The resentment flared into the open in October when the ANC provincial executive committee publicly fired salvoes at the administration team.

“The clear electoral mandate indicates the confidence people have in the elected leadership of the ANC to lead the province and not some government functionaries,” the party said.

It stopped short of accusing the administration team of corruption.

“The ANC in Limpopo has noted the serious allegations of looting, maladministration and (poor) service delivery made against the administrators,” the party said.

Tom dismissed the claims as defamatory, saying they were informed by desperation.

Monday’s signing of the agreement will see Tom and his team exit the province after running it for three years.

The team’s failures and achievements were outlined in the latest audit outcomes report by Auditor-General Kimi Makwetu.

None of the five provincial departments and their entities that had been run by the administration team since December 2011 received a clean audit opinion.

“Education remained disclaimed, while the Limpopo Roads Agency Limited (also run by the administration team) regressed from a qualified opinion to an adverse opinion in the current financial year,” said Makwetu.

He said the administration team had had no significant effect on the province’s internal control environment.

“Despite an improvement in the audit outcomes of Roads and Transport, Public Works and Health, the sustainability of the outcomes is in question once the administration team withdraws from the province as skills were not transferred.”

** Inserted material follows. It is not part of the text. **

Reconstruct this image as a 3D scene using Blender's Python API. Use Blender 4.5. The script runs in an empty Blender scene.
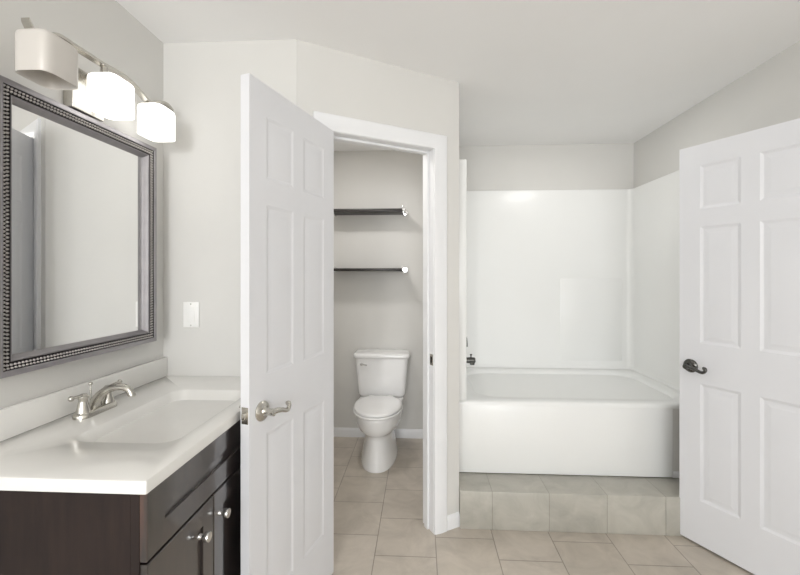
import bpy, bmesh, math, random
from math import sin, cos, pi, atan, atan2, sqrt, radians
from mathutils import Vector, Matrix

random.seed(4)
S = bpy.context.scene
COL = S.collection

# ------------------------------------------------------------------ camera
cd = bpy.data.cameras.new('camera')
cd.sensor_width = 36.0
cd.lens = 18.0
cd.shift_y = -12.5 / 800.0
cd.clip_start = 0.02
cam = bpy.data.objects.new('camera', cd)
COL.objects.link(cam)
cam.location = (0, 0, 1.38)
cam.rotation_euler = (pi / 2, 0, atan(21 / 400))
S.camera = cam

# ------------------------------------------------------------------ world, lights, exposure
wd = bpy.data.worlds.new('daylight')
S.world = wd
wd.use_nodes = True
wd.node_tree.nodes['Background'].inputs['Color'].default_value = (0.93, 0.96, 1.0, 1)
wd.node_tree.nodes['Background'].inputs['Strength'].default_value = 1.0

def area(name, loc, rot, sx, sy, power, color=(1, 1, 1), shape='RECTANGLE'):
    l = bpy.data.lights.new(name, 'AREA')
    l.shape = shape
    l.size = sx
    l.size_y = sy
    l.energy = power
    l.color = color
    o = bpy.data.objects.new(name, l)
    COL.objects.link(o)
    o.location = loc
    o.rotation_euler = rot
    return o

# unseen lights added for brightness: at the rear, behind camera, over tub, toilet room
area('rear_fill', (-0.10, -4.12, 1.45), (pi / 2, 0, 0), 2.2, 1.7, 96, (0.965, 0.985, 1.0))  # unseen area light added at the rear as daylight fill
pl = bpy.data.lights.new('point_fill', 'POINT')  # unseen point light added behind the camera to brighten room and ceiling
pl.energy = 38
pl.color = (1.0, 0.985, 0.96)
pl.shadow_soft_size = 0.09
po = bpy.data.objects.new('point_fill', pl)
COL.objects.link(po)
po.location = (-0.55, -1.45, 1.85)
area('tub_fill', (1.00, 2.55, 2.42), (0, 0, 0), 0.3, 0.3, 3.0, (1.0, 0.985, 0.96), 'DISK')  # unseen light added to lift the alcove
area('toilet_room_fill', (-0.60, 2.45, 2.41), (0, 0, 0), 0.2, 0.2, 7.8, (1.0, 0.97, 0.94), 'DISK')  # added without a fixture to brighten the toilet room

S.view_settings.view_transform = 'Standard'
S.view_settings.look = 'None'
S.view_settings.exposure = 0.12
S.view_settings.gamma = 1.0
S.view_settings.use_curve_mapping = False
S.cycles.use_denoising = True
S.cycles.max_bounces = 12
S.cycles.diffuse_bounces = 8

# ------------------------------------------------------------------ materials
def srgb(r, g, b):
    f = lambda c: c / 12.92 if c <= 0.04045 else ((c + 0.055) / 1.055) ** 2.4
    return (f(r / 255), f(g / 255), f(b / 255), 1)

def mat(name, col, rough=0.5, metal=0.0, coat=0.0, noise=0.0, nscale=8.0, bump=0.0, bscale=300.0, spec=0.5):
    m = bpy.data.materials.new(name)
    m.use_nodes = True
    nt = m.node_tree
    b = nt.nodes['Principled BSDF']
    b.inputs['Base Color'].default_value = col
    b.inputs['Roughness'].default_value = rough
    b.inputs['Metallic'].default_value = metal
    b.inputs['Specular IOR Level'].default_value = spec
    if coat:
        b.inputs['Coat Weight'].default_value = coat
        b.inputs['Coat Roughness'].default_value = 0.08
    tc = nt.nodes.new('ShaderNodeTexCoord')
    if noise:
        n = nt.nodes.new('ShaderNodeTexNoise')
        n.inputs['Scale'].default_value = nscale
        n.inputs['Detail'].default_value = 4
        nt.links.new(tc.outputs['Object'], n.inputs['Vector'])
        r = nt.nodes.new('ShaderNodeValToRGB')
        r.color_ramp.elements[0].position = 0.3
        r.color_ramp.elements[1].position = 0.7
        r.color_ramp.elements[0].color = tuple(c * (1 - noise) for c in col[:3]) + (1,)
        r.color_ramp.elements[1].color = tuple(min(1, c * (1 + noise)) for c in col[:3]) + (1,)
        nt.links.new(n.outputs['Fac'], r.inputs['Fac'])
        nt.links.new(r.outputs['Color'], b.inputs['Base Color'])
    if bump:
        n2 = nt.nodes.new('ShaderNodeTexNoise')
        n2.inputs['Scale'].default_value = bscale
        nt.links.new(tc.outputs['Object'], n2.inputs['Vector'])
        bp = nt.nodes.new('ShaderNodeBump')
        bp.inputs['Strength'].default_value = bump
        bp.inputs['Distance'].default_value = 0.002
        nt.links.new(n2.outputs['Fac'], bp.inputs['Height'])
        nt.links.new(bp.outputs['Normal'], b.inputs['Normal'])
    return m

M_WALL = mat('greige_wall_paint', srgb(213, 212, 209), 0.75, noise=0.012, nscale=3, bump=0.10, bscale=220)
M_CEIL = mat('white_ceiling_paint', srgb(242, 242, 242), 0.85, noise=0.01, nscale=3, bump=0.12, bscale=160)
M_TRIM = mat('white_gloss_trim', srgb(230, 231, 233), 0.32, noise=0.006, nscale=4)
M_DOOR = mat('white_door_paint', srgb(221, 222, 226), 0.38, noise=0.008, nscale=5, bump=0.04, bscale=120)
M_TUB = mat('white_acrylic', srgb(236, 237, 236), 0.33, coat=0.15, noise=0.006, nscale=3)
M_CHINA = mat('white_vitreous_china', srgb(238, 238, 238), 0.08, coat=0.5, noise=0.004, nscale=5)
M_SEAT = mat('white_seat_plastic', srgb(240, 240, 240), 0.2, noise=0.004, nscale=5)
M_MARBLE = mat('white_cultured_marble', srgb(228, 227, 224), 0.2, coat=0.3, noise=0.02, nscale=7)
M_NICKEL = mat('brushed_nickel', srgb(200, 197, 190), 0.25, metal=1.0, noise=0.05, nscale=60)
M_CHROME = mat('polished_chrome', srgb(225, 225, 225), 0.1, metal=1.0, noise=0.02, nscale=40)
M_NICKELDK = mat('dark_and_shaded_nickel', srgb(96, 96, 94), 0.22, metal=1.0, noise=0.08, nscale=60)  # dark nickel; on the right door's handles this is shade put into colour
M_FRAME = mat('pewter_frame', srgb(158, 155, 158), 0.42, metal=0.7, noise=0.08, nscale=30)
M_FRAMEDK = mat('dark_pewter_groove', srgb(52, 49, 50), 0.4, metal=0.5, noise=0.08, nscale=40)
M_LIP = mat('satin_pewter_lip', srgb(146, 143, 145), 0.5, metal=0.5, noise=0.06, nscale=30)
M_BEAD = mat('silver_beading', srgb(186, 182, 180), 0.28, metal=0.9, noise=0.05, nscale=60)
M_MIRROR = mat('mirror_silver', (0.93, 0.935, 0.93, 1), 0.0, metal=1.0, noise=0.001, nscale=2)
M_SHELF = mat('espresso_shelf_wood', srgb(38, 33, 31), 0.4, noise=0.2, nscale=20)
M_PLATE = mat('white_plastic_plate', srgb(240, 240, 238), 0.3, noise=0.004, nscale=20)
M_DARK = mat('dark_gap', srgb(25, 22, 21), 0.6, noise=0.1, nscale=20)
M_SEAL = mat('clear_grey_plastic', srgb(190, 192, 192), 0.2, noise=0.02, nscale=30)

def wood_mat(name, worn):
    m = mat(name, srgb(46, 37, 34), 0.3, spec=0.8, noise=0.0, coat=1.0)
    nt = m.node_tree
    b = nt.nodes['Principled BSDF']
    tc = nt.nodes['Texture Coordinate']
    mp = nt.nodes.new('ShaderNodeMapping')
    mp.inputs['Scale'].default_value = (14, 14, 1.6)
    nt.links.new(tc.outputs['Object'], mp.inputs['Vector'])
    n = nt.nodes.new('ShaderNodeTexNoise')
    n.inputs['Scale'].default_value = 3
    n.inputs['Detail'].default_value = 6
    nt.links.new(mp.outputs['Vector'], n.inputs['Vector'])
    r = nt.nodes.new('ShaderNodeValToRGB')
    r.color_ramp.elements[0].position = 0.35
    r.color_ramp.elements[1].position = 0.7
    r.color_ramp.elements[0].color = srgb(36, 29, 28)
    r.color_ramp.elements[1].color = srgb(88, 54, 42) if worn else srgb(49, 39, 36)
    nt.links.new(n.outputs['Fac'], r.inputs['Fac'])
    nt.links.new(r.outputs['Color'], b.inputs['Base Color'])
    return m
M_WOOD = wood_mat('espresso_wood', False)
M_SIDE = wood_mat('espresso_side_panel', False)
M_SIDE.node_tree.nodes['Principled BSDF'].inputs['Coat Weight'].default_value = 0.0
M_SIDE.node_tree.nodes['Principled BSDF'].inputs['Roughness'].default_value = 0.5
M_SIDE.node_tree.nodes['Principled BSDF'].inputs['Specular IOR Level'].default_value = 0.25
M_WORN = wood_mat('worn_espresso_wood', True)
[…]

Makwetu said the administration team had succeeded in reducing unauthorised expenditure from R325 million in the previous financial year to R16m currently.

But irregular expenditure - incurred because Treasury regulations and applicable laws were flouted in the awarding of tenders and contracts - ballooned from R2 billion to R3.5bn under the watch of the administration team.

“The significant irregular expenditure… was mainly due to non-compliance with supply chain management requirements,” said Makwetu.